Now back to our local air-conditionwala local engineering college. This is where you will find girls, lot of girls, 30-50 per cent of the student population, to be precise. The girls can broadly be classified into two types:

  • Kaam ke liye engineers: They are sure they want to work after graduation.
  • Naam ke liye engineers: They are sure parents will not allow them to work after graduation.

Many naam ke liye girl engineers get an oppo­rtunity to work in nice software companies while their parents search for suitable grooms. Come shaadi season and these birds migrate to New Jersey, Texas, Santa Clara and San Jose.

A lucky few find liberation in foreign lands—a license to work, study further, wear tight jeans.... You see, the husband is broad-minded. The unlucky ones marry average Indian blokes who don’t care a hoot what degree the wife is wasting, as long as the sambar is nice tasting. These BTechs can be classified into 2 types:

  • Domestic engineers: Girls who are happy to be homemakers. They see ++ in every Indian recipe they learn from YouTube.
  • Frustrated engineers: Girls who would rather work but visa status and vegetarian ‘hot chap­ati’ husband have screwed their ambitions.

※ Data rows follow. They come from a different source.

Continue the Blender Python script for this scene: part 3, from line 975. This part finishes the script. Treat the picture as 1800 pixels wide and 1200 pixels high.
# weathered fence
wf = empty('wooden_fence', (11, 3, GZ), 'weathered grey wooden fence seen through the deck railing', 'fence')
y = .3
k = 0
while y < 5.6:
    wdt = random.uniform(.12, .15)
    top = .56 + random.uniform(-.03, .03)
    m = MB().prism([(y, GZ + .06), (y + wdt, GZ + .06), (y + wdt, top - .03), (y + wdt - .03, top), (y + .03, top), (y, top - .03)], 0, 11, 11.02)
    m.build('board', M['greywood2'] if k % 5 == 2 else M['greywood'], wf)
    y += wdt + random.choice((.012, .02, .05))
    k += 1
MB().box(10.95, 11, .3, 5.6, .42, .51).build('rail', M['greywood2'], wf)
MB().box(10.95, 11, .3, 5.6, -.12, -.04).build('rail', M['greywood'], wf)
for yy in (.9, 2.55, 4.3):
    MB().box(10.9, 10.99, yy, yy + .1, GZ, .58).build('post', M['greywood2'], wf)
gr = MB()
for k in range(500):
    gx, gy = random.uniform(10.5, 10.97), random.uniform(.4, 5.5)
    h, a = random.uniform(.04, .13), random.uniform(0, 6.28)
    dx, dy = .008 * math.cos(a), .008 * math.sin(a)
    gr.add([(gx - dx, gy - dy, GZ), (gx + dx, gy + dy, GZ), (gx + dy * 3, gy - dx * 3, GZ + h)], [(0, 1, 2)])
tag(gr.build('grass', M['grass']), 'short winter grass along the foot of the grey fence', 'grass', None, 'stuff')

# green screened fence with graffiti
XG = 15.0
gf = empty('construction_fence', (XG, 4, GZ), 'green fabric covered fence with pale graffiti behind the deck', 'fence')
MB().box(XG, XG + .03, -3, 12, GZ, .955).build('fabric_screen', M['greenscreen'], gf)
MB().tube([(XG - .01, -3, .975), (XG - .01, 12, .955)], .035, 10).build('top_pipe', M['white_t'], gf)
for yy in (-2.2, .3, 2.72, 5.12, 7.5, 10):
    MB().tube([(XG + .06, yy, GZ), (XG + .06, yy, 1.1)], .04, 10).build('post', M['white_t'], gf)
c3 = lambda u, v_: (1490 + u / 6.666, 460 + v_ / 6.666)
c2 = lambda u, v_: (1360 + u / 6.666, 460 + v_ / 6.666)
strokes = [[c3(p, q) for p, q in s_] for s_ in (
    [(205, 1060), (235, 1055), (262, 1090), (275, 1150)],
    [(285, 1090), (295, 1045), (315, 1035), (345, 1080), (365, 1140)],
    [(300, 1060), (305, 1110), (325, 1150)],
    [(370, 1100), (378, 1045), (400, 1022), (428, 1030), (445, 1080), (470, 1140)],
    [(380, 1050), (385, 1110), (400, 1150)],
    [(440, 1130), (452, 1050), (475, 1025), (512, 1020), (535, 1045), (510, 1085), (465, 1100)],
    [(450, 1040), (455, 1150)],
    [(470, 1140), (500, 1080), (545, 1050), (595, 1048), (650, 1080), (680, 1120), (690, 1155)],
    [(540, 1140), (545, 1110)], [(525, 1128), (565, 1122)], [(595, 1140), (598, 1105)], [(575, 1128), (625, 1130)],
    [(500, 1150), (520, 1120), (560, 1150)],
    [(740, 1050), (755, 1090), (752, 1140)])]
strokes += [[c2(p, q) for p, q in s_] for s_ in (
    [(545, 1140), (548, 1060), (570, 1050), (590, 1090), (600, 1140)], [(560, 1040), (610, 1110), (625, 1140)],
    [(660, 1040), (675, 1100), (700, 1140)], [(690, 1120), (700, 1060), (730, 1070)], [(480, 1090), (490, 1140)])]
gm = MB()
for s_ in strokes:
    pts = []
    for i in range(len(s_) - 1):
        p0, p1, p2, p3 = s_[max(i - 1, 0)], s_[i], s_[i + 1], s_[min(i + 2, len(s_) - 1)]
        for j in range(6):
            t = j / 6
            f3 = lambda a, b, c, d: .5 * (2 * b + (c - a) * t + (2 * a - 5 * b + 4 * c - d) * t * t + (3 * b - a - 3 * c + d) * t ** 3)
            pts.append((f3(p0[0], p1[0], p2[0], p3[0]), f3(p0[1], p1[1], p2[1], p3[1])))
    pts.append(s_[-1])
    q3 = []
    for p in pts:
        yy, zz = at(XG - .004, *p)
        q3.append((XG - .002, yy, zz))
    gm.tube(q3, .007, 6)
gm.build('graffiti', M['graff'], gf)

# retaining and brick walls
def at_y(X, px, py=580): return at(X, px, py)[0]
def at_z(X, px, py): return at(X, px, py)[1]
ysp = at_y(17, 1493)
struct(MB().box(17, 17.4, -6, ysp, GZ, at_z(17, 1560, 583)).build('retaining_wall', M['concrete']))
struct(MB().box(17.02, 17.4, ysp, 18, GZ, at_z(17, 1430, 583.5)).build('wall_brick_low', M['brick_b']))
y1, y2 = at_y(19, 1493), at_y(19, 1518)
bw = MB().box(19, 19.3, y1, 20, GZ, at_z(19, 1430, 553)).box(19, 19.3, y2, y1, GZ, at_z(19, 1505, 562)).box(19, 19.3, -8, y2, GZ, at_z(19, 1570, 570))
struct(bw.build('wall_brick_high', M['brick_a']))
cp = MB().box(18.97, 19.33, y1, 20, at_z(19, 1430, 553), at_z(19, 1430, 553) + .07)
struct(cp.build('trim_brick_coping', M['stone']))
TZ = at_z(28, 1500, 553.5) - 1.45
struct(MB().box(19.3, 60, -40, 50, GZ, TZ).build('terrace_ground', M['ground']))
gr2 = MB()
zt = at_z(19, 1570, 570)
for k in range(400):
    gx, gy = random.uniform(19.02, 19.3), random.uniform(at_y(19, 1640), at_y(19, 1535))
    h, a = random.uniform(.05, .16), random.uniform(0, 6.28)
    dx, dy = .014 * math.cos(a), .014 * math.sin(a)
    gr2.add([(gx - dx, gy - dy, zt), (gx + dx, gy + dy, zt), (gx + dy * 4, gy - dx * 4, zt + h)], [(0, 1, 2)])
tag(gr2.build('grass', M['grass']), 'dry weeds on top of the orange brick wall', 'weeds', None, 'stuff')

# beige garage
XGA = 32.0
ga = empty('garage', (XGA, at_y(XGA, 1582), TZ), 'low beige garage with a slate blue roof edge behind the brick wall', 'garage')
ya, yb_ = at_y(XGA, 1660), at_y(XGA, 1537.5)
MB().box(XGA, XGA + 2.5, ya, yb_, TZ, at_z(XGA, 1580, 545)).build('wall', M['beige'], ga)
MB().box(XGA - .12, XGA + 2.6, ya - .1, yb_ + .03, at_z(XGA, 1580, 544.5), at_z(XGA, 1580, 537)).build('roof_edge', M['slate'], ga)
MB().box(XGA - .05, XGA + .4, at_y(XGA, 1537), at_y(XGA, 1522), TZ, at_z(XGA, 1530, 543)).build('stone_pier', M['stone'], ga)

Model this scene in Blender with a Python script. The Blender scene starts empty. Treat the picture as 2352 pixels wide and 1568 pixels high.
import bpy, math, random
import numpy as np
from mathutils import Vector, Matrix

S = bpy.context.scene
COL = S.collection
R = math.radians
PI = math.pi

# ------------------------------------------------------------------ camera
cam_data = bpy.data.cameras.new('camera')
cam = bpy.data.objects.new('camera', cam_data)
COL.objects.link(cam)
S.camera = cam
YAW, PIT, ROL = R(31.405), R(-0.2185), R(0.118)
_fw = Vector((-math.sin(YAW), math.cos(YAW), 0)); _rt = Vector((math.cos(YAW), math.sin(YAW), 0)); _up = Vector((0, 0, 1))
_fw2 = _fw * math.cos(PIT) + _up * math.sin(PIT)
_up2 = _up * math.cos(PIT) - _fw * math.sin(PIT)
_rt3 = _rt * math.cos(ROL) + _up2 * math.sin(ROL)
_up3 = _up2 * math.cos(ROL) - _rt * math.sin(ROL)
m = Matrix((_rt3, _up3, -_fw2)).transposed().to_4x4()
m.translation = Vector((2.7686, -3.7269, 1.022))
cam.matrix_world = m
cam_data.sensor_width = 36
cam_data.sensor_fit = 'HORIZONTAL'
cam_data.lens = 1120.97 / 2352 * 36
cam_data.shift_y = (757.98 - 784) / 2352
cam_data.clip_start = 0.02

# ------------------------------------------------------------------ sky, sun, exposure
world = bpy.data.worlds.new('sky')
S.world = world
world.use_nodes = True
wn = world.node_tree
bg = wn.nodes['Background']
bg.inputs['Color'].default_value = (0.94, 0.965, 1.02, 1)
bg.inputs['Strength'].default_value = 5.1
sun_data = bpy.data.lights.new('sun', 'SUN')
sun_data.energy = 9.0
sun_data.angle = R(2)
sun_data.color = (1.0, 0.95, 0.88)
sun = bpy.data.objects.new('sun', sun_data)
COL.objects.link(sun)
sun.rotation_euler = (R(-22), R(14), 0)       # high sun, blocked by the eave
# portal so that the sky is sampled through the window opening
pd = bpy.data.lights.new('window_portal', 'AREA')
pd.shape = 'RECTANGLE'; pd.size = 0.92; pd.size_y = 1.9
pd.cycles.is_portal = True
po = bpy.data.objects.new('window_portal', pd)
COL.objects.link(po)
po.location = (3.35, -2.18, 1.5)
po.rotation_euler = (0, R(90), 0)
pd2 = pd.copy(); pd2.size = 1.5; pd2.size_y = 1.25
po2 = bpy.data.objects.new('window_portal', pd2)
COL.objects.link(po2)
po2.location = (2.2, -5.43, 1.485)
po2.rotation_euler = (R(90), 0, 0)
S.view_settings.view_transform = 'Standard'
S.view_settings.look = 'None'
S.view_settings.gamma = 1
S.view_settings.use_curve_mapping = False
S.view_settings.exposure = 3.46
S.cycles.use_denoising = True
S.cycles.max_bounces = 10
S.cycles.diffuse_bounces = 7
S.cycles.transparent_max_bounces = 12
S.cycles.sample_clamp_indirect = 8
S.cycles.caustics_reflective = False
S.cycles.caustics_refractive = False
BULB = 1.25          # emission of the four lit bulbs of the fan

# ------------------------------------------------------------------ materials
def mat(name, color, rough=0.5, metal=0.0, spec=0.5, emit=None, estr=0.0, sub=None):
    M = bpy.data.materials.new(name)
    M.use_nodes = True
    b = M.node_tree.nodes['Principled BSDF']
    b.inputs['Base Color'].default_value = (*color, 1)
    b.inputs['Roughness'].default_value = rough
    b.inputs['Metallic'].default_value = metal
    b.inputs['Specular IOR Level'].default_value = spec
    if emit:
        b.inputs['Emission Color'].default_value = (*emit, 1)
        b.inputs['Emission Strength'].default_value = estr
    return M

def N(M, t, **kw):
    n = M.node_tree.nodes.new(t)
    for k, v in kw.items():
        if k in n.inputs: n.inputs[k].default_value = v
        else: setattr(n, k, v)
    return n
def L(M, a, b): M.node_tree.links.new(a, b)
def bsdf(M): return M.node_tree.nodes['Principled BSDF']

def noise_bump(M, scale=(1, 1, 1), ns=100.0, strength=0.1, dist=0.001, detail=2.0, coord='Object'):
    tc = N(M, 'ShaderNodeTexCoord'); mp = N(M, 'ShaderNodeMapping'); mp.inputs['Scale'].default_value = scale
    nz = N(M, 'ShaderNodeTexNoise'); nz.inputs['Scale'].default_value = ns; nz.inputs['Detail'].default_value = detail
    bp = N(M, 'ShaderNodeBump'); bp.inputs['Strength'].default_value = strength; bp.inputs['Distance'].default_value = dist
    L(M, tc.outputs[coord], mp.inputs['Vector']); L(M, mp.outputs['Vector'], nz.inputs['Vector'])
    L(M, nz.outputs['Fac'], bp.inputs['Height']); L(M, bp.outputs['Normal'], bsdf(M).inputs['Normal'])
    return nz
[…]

You see, in Amarika, the only affordable naukrani is an educated Indian woman.

That brings us full circle, to the small tribe of working girls. Fiercely determined, hardworking and professional—yet even they often get derailed.  Because the work life equation is always balanced by the female co-efficient. Juggling clients and nannies, traffic and tonsils is the woman’s ultimate engineering feat.